The dramatic story of how Nelson Mandela reconsidered his long-held Marxist views and updated his political and economic priors is retold in this fascinating report “How Mandela Shifted Views on Freedom of Markets” published on 10 December 2013 in the New York Times. According to the Times:

When Mr. Mandela was released from prison in 1990, he told his followers in the African National Congress that he believed in the nationalization of South Africa’s main businesses. “The nationalization of the mines, banks and monopoly industries is the policy of the A.N.C., and a change or modification of our views in this regard is inconceivable,” he said at the time. Two years later, however, Mr.
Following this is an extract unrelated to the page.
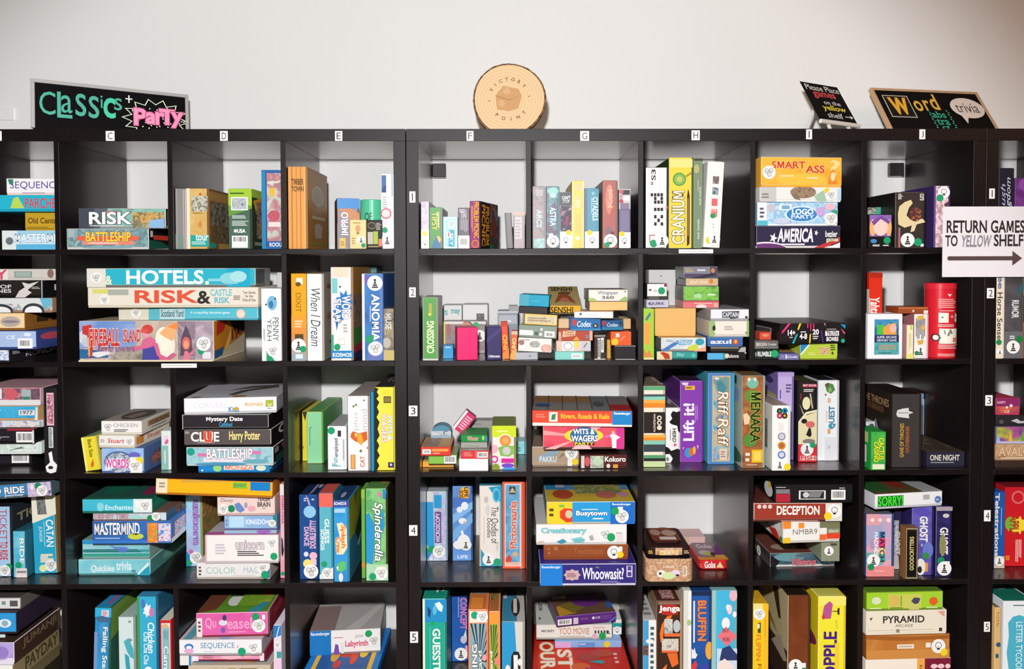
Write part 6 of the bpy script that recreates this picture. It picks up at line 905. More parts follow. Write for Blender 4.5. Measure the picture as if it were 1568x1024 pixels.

Mandela changed his mind, embracing capitalism, and charted a new economic course for his country.

This dramatic reversal, which is also recounted in greater detail in Anthony Sampson’s biography of the great Mandela, also poses a larger question about politics generally. Specifically, why are so few world leaders Bayesians like Mandela, i.e. willing to revise or even abandon their fundamental views of the world when confronted with new evidence? Is a political leader’s willingness to engage in Bayesian updating what separates great men like Mandela from despots (like Fidel in Cuba or Hitler in Nazi Germany) as well as from ordinary politicians (like, say, George W. Bush or Barack Obama)?